Patriot Act
June 30, 2004 4:43 PM Subscribe
So I've just come back from a meeting with a US Senator, and during the conversation, he went to great lengths to defend the US Patriot Act ...
... and though I've yet heard an argument that swayed me to think that the act was anything more than a naked power grab, the good Senator did raise an interesting point: he stated that the US Patriot Act in many instances brought to domestic counter-terrorism efforts tools that had long been available to other forms of investigations (namely drug trafficking).

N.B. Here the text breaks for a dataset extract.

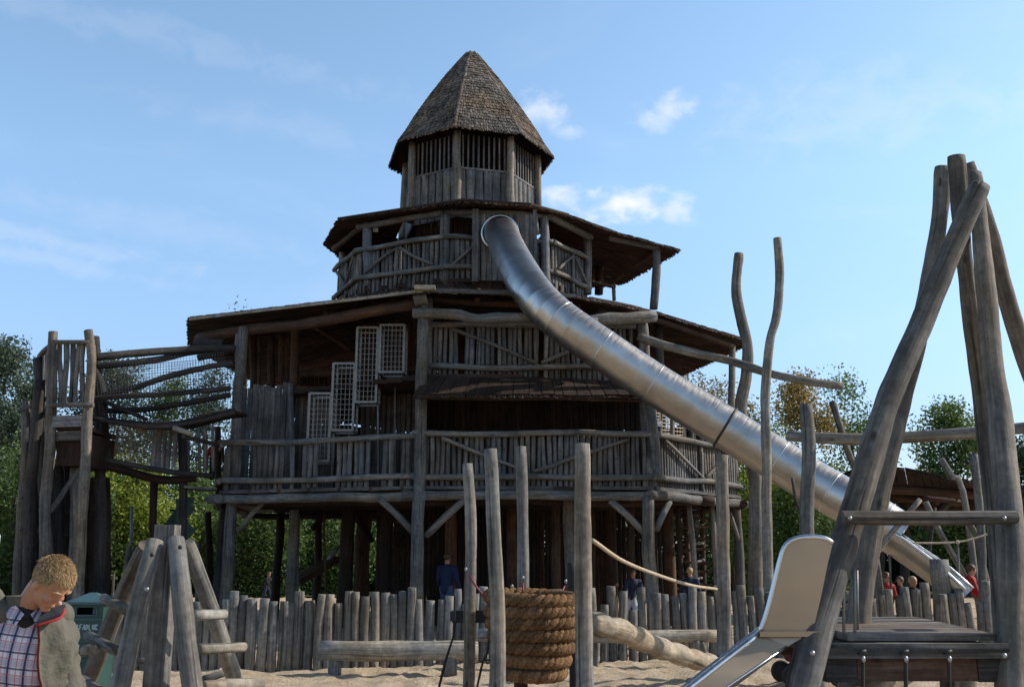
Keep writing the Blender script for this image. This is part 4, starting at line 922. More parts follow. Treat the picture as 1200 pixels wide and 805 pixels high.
# fence behind
def fbase(px):
    pts = [(100, 15.0), (400, 15.5), (640, 16.4), (900, 17.2), (1250, 18.6)]
    for (a, ya), (b, yb) in zip(pts, pts[1:]):
        if px <= b: return ya+(yb-ya)*(px-a)/(b-a)
    return 18.6
FN = thing('palisade_fence', 'low fence of uneven round grey logs set upright side by side in the sand', 'fence', (0, 16.4, 0))
px = 128
while px < 1215:
    Y = fbase(px)+R.uniform(-.05, .05); r = R.uniform(.062, .085); h = 1.03+R.uniform(-.10, .12)
    if 440 < px < 880: h += .03
    if R.random() < .1: h -= .2
    if px > 980: h += R.choice([0, .0, .08, -.08, .18])
    x = X(px, Y, .5); lx, ly = R.gauss(0, .018), R.gauss(0, .015)
    m = MB(); m.tube([(x, Y, -.15), (x+lx*.4+R.uniform(-.012, .012), Y, h*.5), (x+lx, Y+ly, h)], r, r*R.uniform(.88, 1.02), n=10, wob=.006, rv=.09, seg=.12); m.build('picket', M['post'], FN)
    px += R.uniform(1.85, 2.1)*r*F/Y*.95+.9
# log benches
BE = thing('log_bench', 'long cracked grey log bench on short legs before the fence left of the rope basket', 'bench', P(455, 768, 14.6))
m = MB(); m.tube([P(375, 761, 14.6), P(460, 763, 14.6), P(560, 763, 14.7)], .145, .14, n=14, wob=.01, rv=.06); m.build('seat', M['bench'], BE)
for px in (393, 528): m = MB(); a = P(px, 765, 14.65); m.tube([V(a.x, a.y, -.1), a], .10, .09, n=9); m.build('leg', M['log'], BE)
BE = thing('log_bench', 'thin grey log rail on forked legs before the fence right of the rope basket', 'bench', P(770, 750, 15.6))
m = MB(); m.tube([P(560, 742, 15.5), P(690, 747, 15.5), P(845, 744, 15.8)], .10, .095, n=12, wob=.012, rv=.07); m.build('seat', M['bench'], BE)
for a, b in (((817, 750), (823, 775)), ((822, 752), (832, 772)), ((700, 752), (697, 778)), ((668, 752), (668, 778))):
    A_, B_ = P(a[0], a[1], 15.7), P(b[0], b[1], 15.7); m = MB(); m.tube([V(B_.x, B_.y, -.08), A_], .045, .05, n=8); m.build('leg', M['post'], BE)
# twisted balance log
BL = thing('balance_log', 'pale ribbed log slanting down from the rope basket to the sand', 'balance log', P(760, 760, 14))
pts = [P(690, 730, 11.6), P(730, 741, 12.2), P(775, 760, 13.0), P(812, 770, 13.6), P(838, 778, 14.2)]
m = MB(); rl = []; PP = []
for i in range(49):
    t = i/48*4; k = min(3, int(t)); PP.append(pts[k].lerp(pts[k+1], t-k)); rl.append((.118-.012*i/48)*(1+.24*abs(math.sin(i*.46))))
m.tube(PP, .13, n=16, rv=.05, seg=.1, radii=rl, wob=.01); m.build('log', M['pale'], BL)
m = MB(); m.tube([P(838, 772, 14.3), V(pts[-1].x+.12, 14.3, -.1)], .10, .12, n=9); m.build('support', M['post'], BL)
# ------------------------------------------------------------------ wooden tripod pyramid (left front)
PY = thing('log_pyramid', 'leaning log climbing pyramid with short round rungs around a square post', 'climbing frame', P(205, 860, 8.2))
PY.location.z = 0; ORG[PY.name] = Vector(PY.location)
def pl(pts, Ys, r, name='leg', mat='post', r1=None, n=12, rv=.06):
    W = [P(a, b, y) for (a, b), y in zip(pts, Ys)]
    m = MB(); m.tube(W, r, r1 or r, n=n, wob=.008, rv=rv, seg=.12); return m.build(name, M[mat], PY)
m = MB(); a = P(197, 615, 8.3); m.beam(V(a.x, a.y, -.1), a, .165, .165, up=(0, 1, 0), tone=.4); m.build('centre_post', M['log'], PY)
lg = [pl([(182, 634), (160, 720), (128, 860), (118, 915)], [8.1, 7.9, 7.6, 7.5], .070, r1=.080),
      pl([(205, 632), (216, 720), (232, 850), (240, 915)], [8.1, 7.8, 7.6, 7.5], .072, r1=.082),
      pl([(173, 640), (140, 710), (105, 790), (70, 860)], [8.5, 8.9, 9.3, 9.6], .072, mat='leg'),
      pl([(218, 636), (245, 710), (278, 800), (300, 862)], [8.5, 8.8, 9.2, 9.5], .068, r1=.075)]
for pts, Y in (([(122, 699), (151, 716)], (8.5, 8.2)), ([(104, 745), (138, 762)], (8.7, 8.2)), ([(98, 795), (122, 812)], (8.9, 8.2)),
               ([(227, 719), (264, 718)], (8.1, 8.4)), ([(232, 759), (286, 757)], (8.0, 8.6)), ([(238, 803), (306, 800)], (8.0, 8.8)),
               ([(160, 774), (190, 772)], (8.9, 9.0)), ([(175, 698), (186, 696)], (8.8, 8.9)), ([(236, 796), (268, 786)], (9.3, 9.4))):
    pl(pts, Y, .042 if Y[0] < 8.75 else .035, 'rung', 'pale' if pts[0][0] > 220 and Y[0] < 9 else 'log', n=9, rv=.1)
m = MB(); m.tube([P(100, 762, 8.6), P(108, 762, 8.3)], .05, .05, n=9); m.build('rung', M['pale'], PY)
for px, py in ((178, 650), (172, 690), (211, 641)):
    m = MB(); m.ell(P(px, py, 7.92 if py != 690 else 7.78), (.018, .012, .018), n=8, m=6); m.build('bolt', M['bolt'] if py == 690 else M['black'], PY)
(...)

He gave a case in point: an FBI agent working on a drug case wants to tap the cell phone of a suspect, so he obtains the standard warrants... as the suspect moves about the country, the agent doesn't need a judge in each new jurisdiction to sign-off on the warrant; the good Senator maintains that the same agent (prior to the US Patriot Act) working on a counter-terrorism case, wishing to tap the cell phone of a suspected terrorist, would have to get warrants from each jurisdiction as the suspect moved across the country.
The argument, in brief, was that US Patriot Act merely brought to counter-terrorism investigations the tools available in so many other areas of specialty.
So here's my question: I'm curious what our collective mind might think of an act that standardized tools across specialties (minus all the Orwellian trappings of the current US Patriot Act). What are our concerns? What might our praise be?